Monday, November 09, 2009

Granada (and I'm not talking about pomegranates)

Truth be told, I had reservations about Granada, written by Avi Glickstein, when I read it involved such characters as a bear vomiting coins and a princess hatched from a grapefruit. Though I try to be open-minded and support all theater, I prefer linear and realistic story-telling.
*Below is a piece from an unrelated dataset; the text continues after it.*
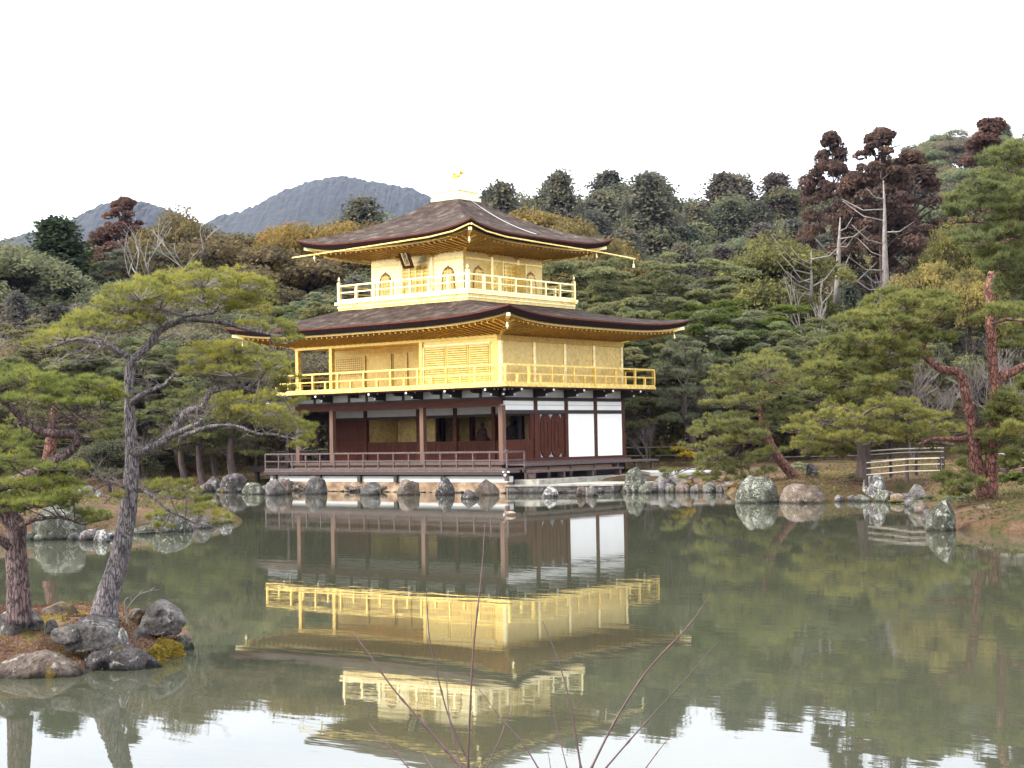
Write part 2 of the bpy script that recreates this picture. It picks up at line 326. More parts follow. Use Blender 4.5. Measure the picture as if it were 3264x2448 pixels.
# ------------------------------------------------------------------ terrain
def seg_dist(P, poly):
    """signed distance (positive inside) of points P (n,2) to a closed polygon"""
    poly = np.array(poly, float); d = np.full(len(P), 1e9); ins = np.zeros(len(P), bool)
    for i in range(len(poly)):
        a, c = poly[i], poly[(i+1) % len(poly)]; e = c-a; L = (e@e) or 1e-9
        t = np.clip(((P-a)@e)/L, 0, 1); q = a+t[:, None]*e; d = np.minimum(d, np.hypot(*(P-q).T))
        cond = ((a[1] > P[:,1]) != (c[1] > P[:,1])); x = (c[0]-a[0])*(P[:,1]-a[1])/((c[1]-a[1]) or 1e-9)+a[0]
        ins ^= cond & (P[:,0] < x)
    return np.where(ins, d, -d)
def W2(x, y): return to_uv(x, y)
POND = [(-70,4.5),(60,4.5),(45,10),(24,17),(12.6,27),(11.2,32.4),(10.2,34.1),(9.6,36),(10.6,40),(11.8,44.5),(12.6,50.3),(9.5,49.6),(7.6,50.6),(7.9,56),(8.0,59),(5.5,61.5),
        W2(5.2,1.0), W2(5.2,3), W2(-1,3), W2(-11,2), W2(-13,1.5), (-14,72.5),(-17,74),(-22,78),(-40,82),(-70,78)]
ISLE = [(-40,38),(-20,36),(-14,36.6),(-10.6,38),(-8.6,41.5),(-7.75,44),(-8.6,47),(-11,52),(-15,57),(-24,60),(-40,60)]
def hill(u, v):
    h = np.clip(v-79, 0, None)*.135
    h = np.where(v > 205, 17 + (v-205)*.02, h)
    right = 1/(1+np.exp(-(u-.20*v)/9.0))
    h = h + np.where(v > 190, right*np.clip(v-190, 0, 170)*.245, 0)
    h = np.where(v > 400, h - (v-400)*.12, h)
    return np.clip(h, 0, None)
def ground_z(u, v):
    u = np.atleast_1d(np.asarray(u, float)); v = np.atleast_1d(np.asarray(v, float))
    P = np.stack([u, v], 1)
    pd = seg_dist(P, POND); idd = seg_dist(P, ISLE)
    land = np.maximum(-pd, idd)           # positive on land
    s = np.clip(land/.9, 0, 1); s = s*s*(3-2*s)
    h = -.55 + .85*np.clip((land+.9)/.9, 0, 1)**.8
    h = np.where(land > 0, .22+.24*s+.035*np.clip(land, 0, 9), np.where(land < -.9, -.9, -.9+1.12*np.clip((land+.9)/.9, 0, 1)))
    bump = .06*np.sin(u*1.3+.5*v)*np.cos(v*.9-.4*u)+.05*np.sin(u*.6+2)*np.sin(v*.5)
    return h + np.where(land > .3, bump, 0) + hill(u, v)*(land > 0)
ua = np.unique(np.concatenate([np.linspace(-3000,-200,15), np.linspace(-200,-60,30), np.linspace(-60,-26,35), np.linspace(-26,26,180), np.linspace(26,120,50), np.linspace(120,400,30), np.linspace(400,3000,15)]))
va = np.unique(np.concatenate([np.linspace(-1500,-20,14), np.linspace(-20,12,20), np.linspace(12,30,30), np.linspace(30,86,190), np.linspace(86,220,70), np.linspace(220,480,40), np.linspace(480,5000,25)]))
UU, VV = np.meshgrid(ua, va); Z = ground_z(UU.ravel(), VV.ravel())
X = CX+math.cos(YAW)*UU.ravel()-math.sin(YAW)*VV.ravel(); Y = CY+math.sin(YAW)*UU.ravel()+math.cos(YAW)*VV.ravel()
nu, nv = len(ua), len(va); I = np.arange(nu*nv).reshape(nv, nu)
F = np.stack([I[:-1,:-1].ravel(), I[:-1,1:].ravel(), I[1:,1:].ravel(), I[1:,:-1].ravel()], 1)
ter = npmesh('ground', np.stack([X, Y, Z], 1), F, M_ground, smooth=True); tag(ter, kind='structure')
# the pond surface
c = [uvw(-75,3), uvw(65,3), uvw(65,86), uvw(-75,86)]
wat = MB(); wat.v = [tuple(p) for p in c]; wat.f = [(0,1,2,3)]
tag(wat.build('pond_water', M_water), kind='structure')

# ------------------------------------------------------------------ the golden pavilion
b = 2.13; XW = -5.5*b; YN = 4*b
P0 = Vector((-2.75*b, 2*b, .5))
pav = empty('golden_pavilion', P0, 'three storey pavilion with gold leaf upper floors above dark timber, at the pond edge', 'pavilion')
def part(name, m, mb, parent=None, label=None, smooth=False): return mb.build(name, m, parent or pav, smooth, label)
BAYX = [0, -b, -2*b, -3*b, -4.5*b, -5.5*b]
OV = 1.12
# ---- ground floor: decks
d = MB(); d.box(XW-OV, -OV, .80, OV, -.30, .90); part('lower_deck', M_wood_grey, d)
d = MB(); d.box(XW-OV, -OV-.03, .72, OV+.02, -OV+.06, .84); part('deck_edge_beam', M_wood_dark, d)
d = MB(); d.box(XW-.25, -.26, 1.12, .25, YN+.3, 1.2); d.box(XW-.28, -.30, 1.10, .28, -.262, 1.22); part('main_floor', M_wood_grey, d)
d = MB(); d.box(XW-.1, -.20, .55, .1, -.14, 1.1); part('floor_riser', M_wood_step, d)
d = MB(); d.box(XW-.1, -.13, .5, .15, YN, 1.1); part('underfloor', M_wood_dark, d)
def railing(pts, z0, z1, zm, step, mt, name, short=False, wpost=.07, skipfirst=False):
    rl = MB(); base = None
    for z, w, h in ((z1, .075, .07), (zm, .05, .05), (z0, .09, .08)):
        rl = MB()
        for a, c in zip(pts[:-1], pts[1:]):
            a, c = Vector((*a, 0)), Vector((*c, 0)); rl.beam(a+Vector((0,0,z)), c+Vector((0,0,z)), w, h)
        if base is None: base = part(name, mt, rl)
        else: rl.build('rail', mt, base)
    r_ = base
    k = 0
    for a, c in zip(pts[:-1], pts[1:]):
        a, c = Vector((*a, 0)), Vector((*c, 0)); n = max(1, round((c-a).length/step))
        for i in range(n+1):
            if i == 0 and k > 0: continue
            p = a.lerp(c, i/n); q = MB().box(p.x-wpost/2, p.y-wpost/2, z0+.04, p.x+wpost/2, p.y+wpost/2, z1-.035)
            q.build('post', mt, r_)
            if short and i < n:
                p = a.lerp(c, (i+.5)/n); q = MB().box(p.x-wpost/2, p.y-wpost/2, z0+.04, p.x+wpost/2, p.y+wpost/2, zm-.025); q.build('short_post', mt, r_)
        k += 1
    return r_
railing([(XW-OV+.06, 3.0), (XW-OV+.06, -OV+.05), (OV-.05, -OV+.05), (OV-.05, .05)], .95, 1.63, 1.30, .875, M_wood_grey, 'lower_railing', wpost=.06)
# corner post of deck with white cap, posts below the deck
for k, (x, y) in enumerate([(OV-.05,-OV+.05)] + [(xx, -OV+.12) for xx in (-2.3,-4.9,-7.0,-9.4,-12.2)]):
    if k == 0:
        q = part('deck_corner_post', M_wood_grey, MB().box(x-.07, y-.09, .48, x+.07, y+.05, .93).box(x-.05, y-.06, 1.66, x+.05, y+.04, 1.72))
        MB().tube([(x, y-.10, .72), (x, y-.16, .72)], .045, 8).build('cap', M_cap, q)
        MB().tube([(x-.10, y-.06, .84), (x-.16, y-.06, .84)], .035, 8).build('cap', M_cap, q); MB().tube([(x+.08, y-.05, .84), (x+.14, y-.05, .84)], .035, 8).build('cap', M_cap, q)
    else: part('deck_post', M_wood_dark, MB().box(x-.09, y-.09, .42, x+.09, y+.07, .72))
# east veranda bench and step
d = MB()
for k in range(5):
    d.box(.28+k*.17, -.02, 1.07, .28+k*.17+.16, YN+OV, 1.12)
part('east_veranda', M_wood_grey, d)
d = MB(); d.box(OV-.02, -.03, 1.03, OV+.05, YN+OV+.03, 1.115); part('veranda_edge', M_wood_grey, d)
for y in (.2, 1.7, 3.2, 4.9, 6.6, 8.0, 9.3): part('veranda_leg', M_wood_grey, MB().box(OV-.14, y-.05, .5, OV-.04, y+.05, 1.03))
d = MB(); d.box(1.0, .0, .8, 1.02, 6.2, .98); part('veranda_apron', M_wood_step, d)
st = MB(); st.box(1.32, -.15, .78, 1.72, 6.1, .86); q = part('step_bench', M_wood_grey, st)
for y in (-.05, 1.9, 3.9, 5.9): MB().box(1.36, y-.05, .5, 1.68, y+.05, .78).build('leg', M_wood_grey, q)
# columns
cw = .105
for x in (0, -2*b, -4.5*b, -5.5*b): part('column', M_wood_col, MB().box(x-cw, -cw, 1.2, x+cw, cw, 3.5))
for x in BAYX[1:]: part('inner_column', M_wood_red, MB().box(x-.09, b-.09, 1.2, x+.09, b+.09, 3.5))
for k in (1,2,3,4):
    part('column', M_wood_red if k != 0 else M_wood_col, MB().box(-cw, k*b-cw, 1.2, cw, k*b+cw, 3.69))
    part('column', M_wood_red, MB().box(XW-cw, k*b-cw, 1.2, XW+cw, k*b+cw, 3.69))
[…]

Luckily, the play proved to be a chance to learn more about Sephardic tradition, a history that I should probably know more about (I'm Ashkenazi), with its use of Ladino (the Sephardic language) music and Sephardic folklore.

Granada, presented by Polybe & Seats, is currently playing at Access Theater Gallery through November 22. It's a great space with huge windows, and director Jessica Brater uses the entirety of the large stage to her advantage.

The main story takes place in 1992, as the King of Spain (Ari Vigoda, who try as he might, cannot seem to master the Spanish accent) officially invites the Jews back to Spain after their expulsion in 1492. A young Egyptian woman (Sarah Sakaan) claiming to be the resurrection of Jewish philosopher Maimonides tells the Prince of Spain that she wants an apology from the King to the Jewish people within 20 days, or he will die. He runs away with his aide-de-camp, Djoha (Indika Senanayake), and the story takes a more mystical turn. There is another plot about a tourist (Elaine O'Brien) backpacking through Madrid who she receives a letter asking for help and is determined to find out who it came from. Senanayake is the standout in the cast acing her multiple characters, most notably the put-upon Djoha.

Some scenes, such as when the woman is explaining how Maimonides came to be resurrected, can be a little heavy, but there are several distinctive elements that quicken the pace and lighten the tone. These include Peiyi Wong's puppetry in the form of two pairs of enlarged hands and several whimsical cutaways, such as a very funny cooking show, "Ritual Recipes With Goat" (O'Brien is hilarious as the goat).